>> begin

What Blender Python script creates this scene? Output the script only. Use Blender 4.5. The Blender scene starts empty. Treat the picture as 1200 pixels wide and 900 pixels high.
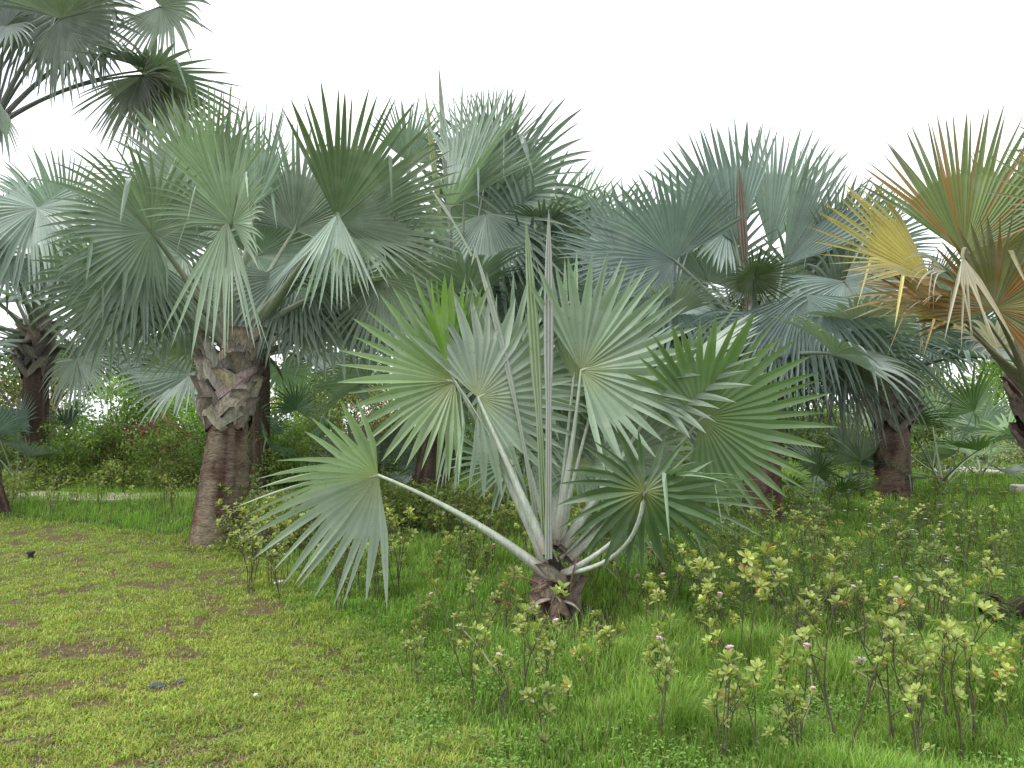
import bpy, math, random
import numpy as np
from mathutils import Vector, noise as mnoise

# ------------------------------------------------------------------ camera, sky, sun, exposure
sc = bpy.context.scene
COL = sc.collection
CAM_H = 1.6
F = 950.0                      # focal length in pixels of the 1200 x 900 photograph
HOR = 480.0                    # horizon row
PITCH = math.atan((HOR - 450.0) / F)
cam_d = bpy.data.cameras.new('camera')
cam_d.sensor_width = 36.0
cam_d.lens = 36.0 * F / 1200.0
cam_d.clip_start = 0.05
cam_d.clip_end = 3000.0
cam = bpy.data.objects.new('camera', cam_d)
COL.objects.link(cam)
cam.location = (0, 0, CAM_H)
cam.rotation_euler = (math.radians(90) + PITCH, 0, 0)
sc.camera = cam

SUN_EL, SUN_AZ = math.radians(58), math.radians(250)      # azimuth clockwise from +Y
world = bpy.data.worlds.new('World')
sc.world = world
world.use_nodes = True
wt = world.node_tree
for n_ in list(wt.nodes):
    wt.nodes.remove(n_)
w_out = wt.nodes.new('ShaderNodeOutputWorld')
w_bg = wt.nodes.new('ShaderNodeBackground')
w_bg.inputs['Strength'].default_value = 0.12
w_sky = wt.nodes.new('ShaderNodeTexSky')
w_sky.sky_type = 'NISHITA'
w_sky.sun_disc = False
w_sky.sun_elevation = SUN_EL
w_sky.sun_rotation = SUN_AZ
w_sky.air_density = 1.0
w_sky.dust_density = 3.0
w_mix = wt.nodes.new('ShaderNodeMix'); w_mix.data_type = 'RGBA'
w_tc = wt.nodes.new('ShaderNodeTexCoord')
w_noise = wt.nodes.new('ShaderNodeTexNoise')
w_noise.inputs['Scale'].default_value = 2.2
w_noise.inputs['Detail'].default_value = 5
w_ramp = wt.nodes.new('ShaderNodeValToRGB')
w_ramp.color_ramp.elements[0].position = 0.30
w_ramp.color_ramp.elements[0].color = (0.80, 0.80, 0.80, 1)
w_ramp.color_ramp.elements[1].position = 0.62
w_ramp.color_ramp.elements[1].color = (0.97, 0.97, 0.97, 1)
wt.links.new(w_tc.outputs['Generated'], w_noise.inputs['Vector'])
wt.links.new(w_noise.outputs['Fac'], w_ramp.inputs['Fac'])
wt.links.new(w_ramp.outputs['Color'], w_mix.inputs['Factor'])
wt.links.new(w_sky.outputs['Color'], w_mix.inputs['A'])
w_mix.inputs['B'].default_value = (7.6, 7.8, 8.0, 1)     # thick white cloud
wt.links.new(w_mix.outputs['Result'], w_bg.inputs['Color'])
wt.links.new(w_bg.outputs['Background'], w_out.inputs['Surface'])

sun_d = bpy.data.lights.new('sun', 'SUN')
sun_d.energy = 1.3
sun_d.angle = math.radians(22)
sun_d.color = (1.0, 0.97, 0.92)
sun = bpy.data.objects.new('sun', sun_d)
COL.objects.link(sun)
_sd = Vector((math.sin(SUN_AZ) * math.cos(SUN_EL), math.cos(SUN_AZ) * math.cos(SUN_EL), math.sin(SUN_EL)))
sun.rotation_euler = (-_sd).to_track_quat('-Z', 'Y').to_euler()

sc.view_settings.view_transform = 'Standard'
sc.view_settings.look = 'None'
sc.view_settings.gamma = 1.0
sc.view_settings.use_curve_mapping = False
sc.view_settings.exposure = 0.95
sc.cycles.max_bounces = 6
sc.cycles.diffuse_bounces = 3
sc.cycles.transmission_bounces = 4

# ------------------------------------------------------------------ helpers
RNG = np.random.default_rng(11)
random.seed(5)
V = lambda *a: np.array(a, dtype=float)
UP, TOCAM, RIGHT = V(0, 0, 1), V(0, -1, 0), V(1, 0, 0)


def unit(v):
    return v / (np.linalg.norm(v, axis=-1, keepdims=True) + 1e-12)


def at(px, py, Y):
    """photo pixel + distance along the ground -> world point"""
    x = (px - 600.0) / F
    y = -(py - 450.0) / F
    c, s = math.cos(PITCH), math.sin(PITCH)
    dy, dz = c - y * s, s + y * c
    k = Y / dy
    return V(x * k, Y, CAM_H + dz * k)


def ground_at(px, py):
    y = -(py - 450.0) / F
    c, s = math.cos(PITCH), math.sin(PITCH)
    dy, dz = c - y * s, s + y * c
    k = -CAM_H / dz
    return V((px - 600.0) / F * k, dy * k, 0)


def make_mesh(name, verts, faces, mats, cols=None, mat_idx=None, smooth=False):
    """faces: list/array of equal length tuples or list of arrays of different sizes"""
    verts = np.asarray(verts, dtype=np.float32)
    groups = faces if isinstance(faces, list) and len(faces) and isinstance(faces[0], np.ndarray) and faces[0].ndim == 2 else [np.asarray(faces, dtype=np.int32)]
    me = bpy.data.meshes.new(name)
    me.vertices.add(len(verts))
    me.vertices.foreach_set('co', verts.ravel())
    tot = sum(g.size for g in groups)
    nf = sum(len(g) for g in groups)
    me.loops.add(tot)
    me.polygons.add(nf)
    me.loops.foreach_set('vertex_index', np.concatenate([g.ravel() for g in groups]).astype(np.int32))
    sizes = np.concatenate([np.full(len(g), g.shape[1], dtype=np.int32) for g in groups])
    starts = np.concatenate([[0], np.cumsum(sizes)[:-1]]).astype(np.int32)
    me.polygons.foreach_set('loop_start', starts)
    if mat_idx is not None:
        me.polygons.foreach_set('material_index', np.asarray(mat_idx, dtype=np.int32))
    me.polygons.foreach_set('use_smooth', np.full(nf, bool(smooth)))
    for m in (mats if isinstance(mats, (list, tuple)) else [mats]):
        me.materials.append(m)
    if cols is not None:
        a = me.color_attributes.new('Col', 'FLOAT_COLOR', 'POINT')
        c4 = np.ones((len(verts), 4), dtype=np.float32)
        c4[:, :3] = cols
        a.data.foreach_set('color', c4.ravel())
    me.update()
    me.validate()
    return me


def link(name, me, parent=None, loc=None):
    o = bpy.data.objects.new(name, me)
    COL.objects.link(o)
    if parent is not None:
        o.parent = parent
    if loc is not None:
        o.location = tuple(float(q) for q in loc)
    return o


def tag(o, label=None, cat=None, group=None, kind=None):
    if label:
        o['label'] = label
    if cat:
        o['category'] = cat
    if group:
        o['group'] = group
    if kind:
        o['kind'] = kind
    return o


def thing(name, label, cat, loc, group=None, rz=0.0):
    o = link(name, None, None, loc)
    o.rotation_euler = (0, 0, rz)
    return tag(o, label, cat, group)


def dup(root, loc, rz=0.0, scale=1.0, label=None, group=None, tilt=(0, 0)):
    r = root.copy(); COL.objects.link(r)
    r.location = tuple(float(q) for q in loc)
    r.rotation_euler = (tilt[0], tilt[1], rz)
    r.scale = (scale, scale, scale)
    if label:
        r['label'] = label
    if group:
        r['group'] = group
    for ch in list(root.children):
        c = ch.copy(); COL.objects.link(c); c.parent = r
        for g in ch.children:
            d = g.copy(); COL.objects.link(d); d.parent = c
    return r


class MB:
    """collects pieces into one mesh"""
    def __init__(self):
        self.v, self.q, self.t, self.c, self.n = [], [], [], [], 0

    def add(self, v, quads=None, tris=None, col=(1, 1, 1)):
        v = np.asarray(v, dtype=float)
        if quads is not None and len(quads):
            self.q.append(np.asarray(quads) + self.n)
        if tris is not None and len(tris):
            self.t.append(np.asarray(tris) + self.n)
        c = np.asarray(col, dtype=float)
        if c.ndim == 1:
            c = np.tile(c, (len(v), 1))
        self.v.append(v); self.c.append(c); self.n += len(v)

    def mesh(self, name, mat, smooth=False):
        g = []
        if self.q: g.append(np.concatenate(self.q))
        if self.t: g.append(np.concatenate(self.t))
        return make_mesh(name, np.concatenate(self.v), g, mat, np.concatenate(self.c), smooth=smooth)


def tube(mb, pts, rad, ns=8, col=(1, 1, 1), flat=1.0, flat_dir=None, cap=True):
    pts = np.asarray(pts, dtype=float)
    n = len(pts)
    rad = np.broadcast_to(np.asarray(rad, dtype=float), (n,))
    tan = np.gradient(pts, axis=0)
    tan = unit(tan)
    ref = flat_dir if flat_dir is not None else (UP if abs(tan[n // 2] @ UP) < 0.9 else RIGHT)
    s = unit(np.cross(tan, ref))
    b = unit(np.cross(s, tan))
    ang = np.linspace(0, 2 * math.pi, ns, endpoint=False)
    v = pts[:, None, :] + rad[:, None, None] * (np.cos(ang)[None, :, None] * s[:, None, :] + flat * np.sin(ang)[None, :, None] * b[:, None, :])
    v = v.reshape(-1, 3)
    q = []
    i = np.arange(n - 1)[:, None] * ns
    j = np.arange(ns)[None, :]
    q = np.stack([i + j, i + (j + 1) % ns, i + ns + (j + 1) % ns, i + ns + j], -1).reshape(-1, 4)
    c = np.asarray(col, dtype=float)
    if c.ndim == 2:
        c = np.repeat(c, ns, axis=0)
    mb.add(v, q, None, c)
    if cap:
        v2 = np.concatenate([v[-ns:], pts[-1:]])
        tt = [[k, (k + 1) % ns, ns] for k in range(ns)]
        mb.add(v2, None, tt, c[-ns:].tolist() + [c[-1].tolist()] if c.ndim == 2 else c)


def vnoise(x, y, scale, seed=0):
    """cheap smooth value noise, 0..1"""
    r = np.random.default_rng(seed)
    tab = r.random((256, 256))
    u, v = np.asarray(x) * scale + 1000.3, np.asarray(y) * scale + 1000.7
    iu, iv = np.floor(u).astype(int), np.floor(v).astype(int)
    fu, fv = u - iu, v - iv
    fu, fv = fu * fu * (3 - 2 * fu), fv * fv * (3 - 2 * fv)
    g = lambda a, b: tab[a % 256, b % 256]
    return (g(iu, iv) * (1 - fu) + g(iu + 1, iv) * fu) * (1 - fv) + (g(iu, iv + 1) * (1 - fu) + g(iu + 1, iv + 1) * fu) * fv


def fbm(x, y, scale, seed=0, o=3):
    t, a, s = 0, 1.0, 0
    for k in range(o):
        t = t + a * vnoise(x, y, scale * 2 ** k, seed + k); s += a; a *= 0.55
    return t / s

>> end

Leave out the pictures and restate, word for word, the lines from the top of the data through the line containing "sc.camera = cam", both included.

[Exercise response]
What Blender Python script creates this scene? Output the script only. Use Blender 4.5. The Blender scene starts empty. Treat the picture as 1200 pixels wide and 900 pixels high.
import bpy, math, random
import numpy as np
from mathutils import Vector, noise as mnoise

# ------------------------------------------------------------------ camera, sky, sun, exposure
sc = bpy.context.scene
COL = sc.collection
CAM_H = 1.6
F = 950.0                      # focal length in pixels of the 1200 x 900 photograph
HOR = 480.0                    # horizon row
PITCH = math.atan((HOR - 450.0) / F)
cam_d = bpy.data.cameras.new('camera')
cam_d.sensor_width = 36.0
cam_d.lens = 36.0 * F / 1200.0
cam_d.clip_start = 0.05
cam_d.clip_end = 3000.0
cam = bpy.data.objects.new('camera', cam_d)
COL.objects.link(cam)
cam.location = (0, 0, CAM_H)
cam.rotation_euler = (math.radians(90) + PITCH, 0, 0)
sc.camera = cam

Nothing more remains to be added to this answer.